An elder Japanese man living in Nantong, East China's Jiangsu Province, has raised the ire of locals after being accused in a television report of slashing car tires and denying the holocaust that was committed by Japanese soldiers during the World War II.
Nantong television reported the man was questioned by police and is suspected of puncturing over 100 car tires in a residential community. Blurry, nighttime images captured from surveillance video, and posted on the television station's website, show a man bending over the rear tires of two vehicles on two different dates this month.
The report said local police have not taken the man into custody due to his health concerns.
Local police confirmed with the Global Times that it is investigating a Japanese citizen in connection with the tire slashing, but would not answer further questions on Sunday.
Nantong TV reported the man is a Karate instructor who told his students that Japan was not responsible for the massacre of Chinese civilians in the late 1930s.
It is widely accepted that Japanese soldiers killed 300,000 mostly civilians in late 1937 in the provincial capital of Nanjing alone.
Released on the weekend, perhaps to mark the 75th anniversary of the July 7 Incident, which started the Chinese War of Resistance against Japanese Aggression (1937-45), the report has raised concerns of netizens.
A Sina Weibo user named Liberty-Bird said the Japanese man should be deported. And another named Luohuatangmao called for calm.

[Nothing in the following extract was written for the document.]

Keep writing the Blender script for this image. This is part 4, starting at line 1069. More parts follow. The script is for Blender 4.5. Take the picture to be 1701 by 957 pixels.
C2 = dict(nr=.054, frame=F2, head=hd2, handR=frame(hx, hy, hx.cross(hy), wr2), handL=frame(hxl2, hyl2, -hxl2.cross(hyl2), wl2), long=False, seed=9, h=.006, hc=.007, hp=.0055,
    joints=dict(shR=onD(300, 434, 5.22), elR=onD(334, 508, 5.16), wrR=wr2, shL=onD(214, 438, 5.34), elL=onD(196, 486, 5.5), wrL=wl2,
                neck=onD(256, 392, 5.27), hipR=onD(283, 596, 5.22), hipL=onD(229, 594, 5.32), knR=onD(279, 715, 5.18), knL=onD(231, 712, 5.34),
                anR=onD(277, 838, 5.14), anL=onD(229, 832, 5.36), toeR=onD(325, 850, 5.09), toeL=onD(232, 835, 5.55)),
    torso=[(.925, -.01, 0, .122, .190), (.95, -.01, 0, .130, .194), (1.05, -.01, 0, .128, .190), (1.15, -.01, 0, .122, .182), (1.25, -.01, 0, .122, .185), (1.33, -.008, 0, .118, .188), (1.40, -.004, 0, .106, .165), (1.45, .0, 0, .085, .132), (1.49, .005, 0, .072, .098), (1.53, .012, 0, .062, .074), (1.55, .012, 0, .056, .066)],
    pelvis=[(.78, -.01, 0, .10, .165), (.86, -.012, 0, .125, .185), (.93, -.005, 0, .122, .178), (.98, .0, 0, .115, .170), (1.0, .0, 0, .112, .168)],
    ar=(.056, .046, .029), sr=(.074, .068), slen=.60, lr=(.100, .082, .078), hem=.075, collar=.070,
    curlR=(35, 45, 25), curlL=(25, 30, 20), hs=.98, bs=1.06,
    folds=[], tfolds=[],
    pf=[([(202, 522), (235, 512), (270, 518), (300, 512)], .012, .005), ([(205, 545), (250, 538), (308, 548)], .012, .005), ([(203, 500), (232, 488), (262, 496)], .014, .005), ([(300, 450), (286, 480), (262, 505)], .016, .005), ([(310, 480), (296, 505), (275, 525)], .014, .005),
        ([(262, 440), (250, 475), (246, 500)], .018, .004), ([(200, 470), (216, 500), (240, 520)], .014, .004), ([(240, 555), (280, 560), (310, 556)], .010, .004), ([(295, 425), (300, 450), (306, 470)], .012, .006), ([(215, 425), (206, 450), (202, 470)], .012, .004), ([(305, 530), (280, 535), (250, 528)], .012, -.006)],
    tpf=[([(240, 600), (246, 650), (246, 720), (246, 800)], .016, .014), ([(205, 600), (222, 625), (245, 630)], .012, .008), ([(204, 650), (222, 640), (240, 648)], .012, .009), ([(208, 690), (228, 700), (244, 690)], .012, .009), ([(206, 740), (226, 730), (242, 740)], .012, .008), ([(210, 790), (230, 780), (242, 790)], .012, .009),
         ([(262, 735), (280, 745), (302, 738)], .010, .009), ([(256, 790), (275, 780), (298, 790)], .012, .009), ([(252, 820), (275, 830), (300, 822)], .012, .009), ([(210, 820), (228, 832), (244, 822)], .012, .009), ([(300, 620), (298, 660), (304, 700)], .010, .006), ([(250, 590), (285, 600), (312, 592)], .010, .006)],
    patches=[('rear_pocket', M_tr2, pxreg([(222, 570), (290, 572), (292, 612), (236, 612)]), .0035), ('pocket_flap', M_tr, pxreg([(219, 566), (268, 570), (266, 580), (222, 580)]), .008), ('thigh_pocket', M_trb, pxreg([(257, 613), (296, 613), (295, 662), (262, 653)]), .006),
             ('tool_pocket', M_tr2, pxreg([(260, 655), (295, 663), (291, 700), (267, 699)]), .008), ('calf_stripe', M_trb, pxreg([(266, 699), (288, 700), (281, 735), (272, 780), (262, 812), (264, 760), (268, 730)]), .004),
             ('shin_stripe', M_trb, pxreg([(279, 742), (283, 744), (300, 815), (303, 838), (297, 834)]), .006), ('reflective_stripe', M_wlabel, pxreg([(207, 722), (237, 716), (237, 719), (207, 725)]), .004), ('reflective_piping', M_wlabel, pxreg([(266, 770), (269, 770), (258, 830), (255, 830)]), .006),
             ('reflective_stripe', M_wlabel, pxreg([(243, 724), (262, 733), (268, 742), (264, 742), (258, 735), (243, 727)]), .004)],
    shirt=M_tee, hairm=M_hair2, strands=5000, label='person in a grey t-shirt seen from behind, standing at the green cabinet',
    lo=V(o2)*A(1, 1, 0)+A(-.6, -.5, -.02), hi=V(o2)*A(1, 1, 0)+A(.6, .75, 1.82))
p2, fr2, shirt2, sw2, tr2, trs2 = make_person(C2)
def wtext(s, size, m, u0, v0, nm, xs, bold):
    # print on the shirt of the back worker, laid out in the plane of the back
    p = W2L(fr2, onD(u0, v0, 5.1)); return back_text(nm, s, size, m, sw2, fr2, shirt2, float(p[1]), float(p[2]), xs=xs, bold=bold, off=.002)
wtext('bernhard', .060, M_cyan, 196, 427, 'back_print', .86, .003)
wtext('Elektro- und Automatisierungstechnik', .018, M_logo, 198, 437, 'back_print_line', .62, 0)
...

"Sino-Japanese relations have been deeply affected by history, and some inappropriate personal behavior by some Japanese have caused a sensation between the two countries," said Su Jingxiang, a professor from the China Institutes of Contemporary International Relations.
"This non-official action cannot affect the two countries' relation," Su told the Global Times.
Japan has never provided satisfactory atonement nor conceded the number of victims was as high as evidence and personal accounts attest.